What is Tote?

It’s a small walking robot, designed to be as cheap and simple to build as possible, while at the same time serving as a starting point for more complex projects and for teaching. In its basic form it just walks around and turns, controlled by a TV remote, but it can be easily extended by adding sensors and more interesting behaviors.


How is it different from all those toys?

Most walking toys available currently are not very different from the wind-up toys that our parents used to play with – except they have an electric motor instead of a spring. But the whole walking pattern is hard-wired in the mechanism of the toy, and it can do nothing more than walking forward and backwards on flat surfaces, and maybe turning.

This robot is potentially more than a toy. While the basic functionality that you begin with is pretty much the same, this robot can move each of the legs individually within three degrees of freedom, controlled with a computer program that you can freely modify. You can make it dance, you can make it climb, you can make it follow any movement plan. Furthermore, you can add sensors and modules to it, that would allow you to make it do practically anything – as long as you have enough skill to actually program it. Don’t get me wrong, it’s very hard to make it do even the simplest things – but the point is that you can!


A lot of walking robot projects never get very far, because they turn out to be much more complex, expensive and fragile than initially anticipated. By making certain choices about size, materials and software, I managed to keep Tote relatively simple, affordable and robust. Thanks to its small size it has more than enough power to carry its weight, and the simple plastic parts are enough to hold it together and even survive falls from heights with just minor damage. At the same time, being just a starting point, Tote gives you a lot of room for improvement and experimenting.

Required Skills

First and foremost, you will need patience. A lot of decisions were made here trading time for money. You will wait for the printed circuit board to be made for you in a factory and then shipped to you. You will wait for shipment of all the parts you order online. Once it all arrives, you will spend hours debugging and fine-tuning the code. So this is not a project for aggressive deadlines.

You will also need to glue things together and assemble them using screws. You will probably also need to use a file to adjust parts that don’t quite fit. You won’t need a mechanical saw or drill, though (assuming you use a PCB they made for you in a factory – if you are hardcore, you can make the PCB yourself).

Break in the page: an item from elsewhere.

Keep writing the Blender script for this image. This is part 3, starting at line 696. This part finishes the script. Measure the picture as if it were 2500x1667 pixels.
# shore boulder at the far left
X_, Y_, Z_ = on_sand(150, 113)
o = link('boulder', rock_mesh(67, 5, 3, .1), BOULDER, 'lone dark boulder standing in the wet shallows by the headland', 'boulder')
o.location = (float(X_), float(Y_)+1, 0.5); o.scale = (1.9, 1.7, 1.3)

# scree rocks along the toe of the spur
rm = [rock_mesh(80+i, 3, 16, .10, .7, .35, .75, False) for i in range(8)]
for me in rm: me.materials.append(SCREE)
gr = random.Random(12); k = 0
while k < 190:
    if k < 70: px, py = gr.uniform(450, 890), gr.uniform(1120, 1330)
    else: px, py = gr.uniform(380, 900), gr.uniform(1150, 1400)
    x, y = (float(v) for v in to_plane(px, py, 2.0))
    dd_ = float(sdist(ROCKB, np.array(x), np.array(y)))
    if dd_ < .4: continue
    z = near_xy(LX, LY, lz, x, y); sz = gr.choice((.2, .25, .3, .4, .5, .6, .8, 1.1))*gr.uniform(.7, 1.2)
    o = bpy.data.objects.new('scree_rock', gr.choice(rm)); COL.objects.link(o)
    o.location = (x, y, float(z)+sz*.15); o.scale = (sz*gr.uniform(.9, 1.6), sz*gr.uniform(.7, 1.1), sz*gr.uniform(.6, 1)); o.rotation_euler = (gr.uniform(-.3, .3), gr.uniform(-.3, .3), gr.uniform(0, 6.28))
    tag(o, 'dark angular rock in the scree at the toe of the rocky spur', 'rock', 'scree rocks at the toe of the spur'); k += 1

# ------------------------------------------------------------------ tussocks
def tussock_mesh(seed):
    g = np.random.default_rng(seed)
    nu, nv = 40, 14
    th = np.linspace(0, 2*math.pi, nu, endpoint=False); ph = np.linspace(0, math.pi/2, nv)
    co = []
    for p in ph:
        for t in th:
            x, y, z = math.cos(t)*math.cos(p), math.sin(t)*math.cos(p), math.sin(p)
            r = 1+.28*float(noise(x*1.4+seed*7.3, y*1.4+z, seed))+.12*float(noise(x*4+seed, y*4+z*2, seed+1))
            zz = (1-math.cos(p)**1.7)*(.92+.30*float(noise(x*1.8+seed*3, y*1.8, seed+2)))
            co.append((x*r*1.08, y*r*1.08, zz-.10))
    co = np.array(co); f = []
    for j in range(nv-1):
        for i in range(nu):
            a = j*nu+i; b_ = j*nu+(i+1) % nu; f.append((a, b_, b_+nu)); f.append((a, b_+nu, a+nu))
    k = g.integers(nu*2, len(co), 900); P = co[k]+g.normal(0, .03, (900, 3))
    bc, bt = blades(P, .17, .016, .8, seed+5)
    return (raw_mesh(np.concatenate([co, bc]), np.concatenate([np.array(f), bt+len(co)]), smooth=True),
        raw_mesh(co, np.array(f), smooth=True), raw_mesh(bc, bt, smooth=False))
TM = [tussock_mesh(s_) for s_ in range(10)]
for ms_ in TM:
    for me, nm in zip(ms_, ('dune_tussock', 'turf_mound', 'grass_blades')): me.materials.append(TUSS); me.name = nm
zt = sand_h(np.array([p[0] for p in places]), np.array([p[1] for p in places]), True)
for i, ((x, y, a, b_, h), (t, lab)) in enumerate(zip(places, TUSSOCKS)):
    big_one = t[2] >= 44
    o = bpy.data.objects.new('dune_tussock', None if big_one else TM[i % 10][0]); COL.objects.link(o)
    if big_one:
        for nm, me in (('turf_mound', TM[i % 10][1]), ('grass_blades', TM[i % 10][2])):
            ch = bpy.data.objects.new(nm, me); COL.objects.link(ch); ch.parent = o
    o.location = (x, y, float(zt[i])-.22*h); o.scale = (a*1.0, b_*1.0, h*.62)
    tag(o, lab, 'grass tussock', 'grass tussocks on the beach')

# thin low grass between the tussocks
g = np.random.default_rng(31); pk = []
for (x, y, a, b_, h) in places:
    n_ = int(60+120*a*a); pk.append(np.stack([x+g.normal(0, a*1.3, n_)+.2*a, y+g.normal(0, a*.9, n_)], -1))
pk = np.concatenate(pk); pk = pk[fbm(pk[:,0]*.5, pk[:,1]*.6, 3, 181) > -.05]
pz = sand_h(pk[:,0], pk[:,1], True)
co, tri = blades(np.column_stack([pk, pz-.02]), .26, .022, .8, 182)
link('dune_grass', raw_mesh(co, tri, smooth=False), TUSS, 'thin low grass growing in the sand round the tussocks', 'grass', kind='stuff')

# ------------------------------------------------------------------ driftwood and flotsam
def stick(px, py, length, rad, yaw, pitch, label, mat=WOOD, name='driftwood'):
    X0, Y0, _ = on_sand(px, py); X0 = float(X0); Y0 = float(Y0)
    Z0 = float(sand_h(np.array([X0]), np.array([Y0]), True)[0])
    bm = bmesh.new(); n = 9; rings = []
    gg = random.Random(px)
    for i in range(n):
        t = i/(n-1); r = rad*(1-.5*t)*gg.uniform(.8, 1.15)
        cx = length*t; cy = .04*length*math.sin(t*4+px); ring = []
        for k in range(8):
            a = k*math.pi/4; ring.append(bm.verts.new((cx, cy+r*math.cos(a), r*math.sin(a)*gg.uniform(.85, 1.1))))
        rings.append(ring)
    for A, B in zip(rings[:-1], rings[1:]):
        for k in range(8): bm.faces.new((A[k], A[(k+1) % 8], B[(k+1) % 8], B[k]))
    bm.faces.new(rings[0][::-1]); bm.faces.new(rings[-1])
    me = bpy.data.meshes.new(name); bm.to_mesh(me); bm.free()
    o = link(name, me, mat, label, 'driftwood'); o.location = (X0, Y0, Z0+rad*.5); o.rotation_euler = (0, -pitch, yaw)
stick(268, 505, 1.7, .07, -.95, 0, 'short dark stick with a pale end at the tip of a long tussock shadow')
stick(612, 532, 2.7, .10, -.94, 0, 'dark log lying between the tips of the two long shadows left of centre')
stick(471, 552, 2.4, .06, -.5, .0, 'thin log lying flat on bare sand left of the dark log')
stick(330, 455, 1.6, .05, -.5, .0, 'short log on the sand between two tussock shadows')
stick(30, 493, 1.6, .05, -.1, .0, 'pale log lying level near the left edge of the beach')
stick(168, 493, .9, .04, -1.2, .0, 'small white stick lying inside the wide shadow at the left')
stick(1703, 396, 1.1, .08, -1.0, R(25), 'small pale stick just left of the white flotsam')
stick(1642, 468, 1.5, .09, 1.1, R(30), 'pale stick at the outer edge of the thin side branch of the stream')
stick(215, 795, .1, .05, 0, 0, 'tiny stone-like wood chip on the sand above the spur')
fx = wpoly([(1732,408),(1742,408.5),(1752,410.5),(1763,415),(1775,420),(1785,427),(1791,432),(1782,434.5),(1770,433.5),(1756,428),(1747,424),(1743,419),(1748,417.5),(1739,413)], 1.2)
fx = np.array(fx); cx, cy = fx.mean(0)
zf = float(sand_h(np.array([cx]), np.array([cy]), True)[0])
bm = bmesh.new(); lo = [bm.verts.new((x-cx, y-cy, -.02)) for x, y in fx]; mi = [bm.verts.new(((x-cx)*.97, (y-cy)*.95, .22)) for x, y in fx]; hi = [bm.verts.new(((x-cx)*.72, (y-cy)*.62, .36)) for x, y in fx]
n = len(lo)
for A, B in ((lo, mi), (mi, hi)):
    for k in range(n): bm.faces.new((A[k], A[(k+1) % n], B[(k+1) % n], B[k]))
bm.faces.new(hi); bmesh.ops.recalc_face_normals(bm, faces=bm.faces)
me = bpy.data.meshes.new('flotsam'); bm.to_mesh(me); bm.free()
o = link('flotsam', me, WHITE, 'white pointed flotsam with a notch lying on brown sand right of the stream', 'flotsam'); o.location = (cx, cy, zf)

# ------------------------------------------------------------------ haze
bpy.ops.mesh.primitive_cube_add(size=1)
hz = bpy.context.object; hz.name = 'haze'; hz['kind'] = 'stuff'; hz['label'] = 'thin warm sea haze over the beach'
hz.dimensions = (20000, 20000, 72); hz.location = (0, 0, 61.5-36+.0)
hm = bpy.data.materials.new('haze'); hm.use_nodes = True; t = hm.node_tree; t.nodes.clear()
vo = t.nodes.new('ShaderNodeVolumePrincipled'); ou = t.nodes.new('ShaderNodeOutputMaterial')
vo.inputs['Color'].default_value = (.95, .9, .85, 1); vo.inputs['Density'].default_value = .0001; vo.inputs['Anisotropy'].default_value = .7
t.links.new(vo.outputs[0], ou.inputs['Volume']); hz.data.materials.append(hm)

This project requires some basic soldering – at the level of soldering pin headers to a module, or soldering wires to a PCB. Be careful not to burn yourself.

You will have to properly connect the USB2TTL converter to your robot to program it from your computer using the Arduino IDE. For basics you don’t need to know how to code, as all the code is written for you, but you will probably want to modify and extend it once you get it to work.

Depending on how proficient you are in such things, it can take you anywhere from four to eight hours to get it all working.

In order to take the project further, you will need at least basic knowledge of Arduino programming and information about how the sensors that you want to use work, and how to manipulate the data that you receive from them. If you add more modules, you will also need to know how to program those. This is a huge topic, and you can keep learning and experimenting for years.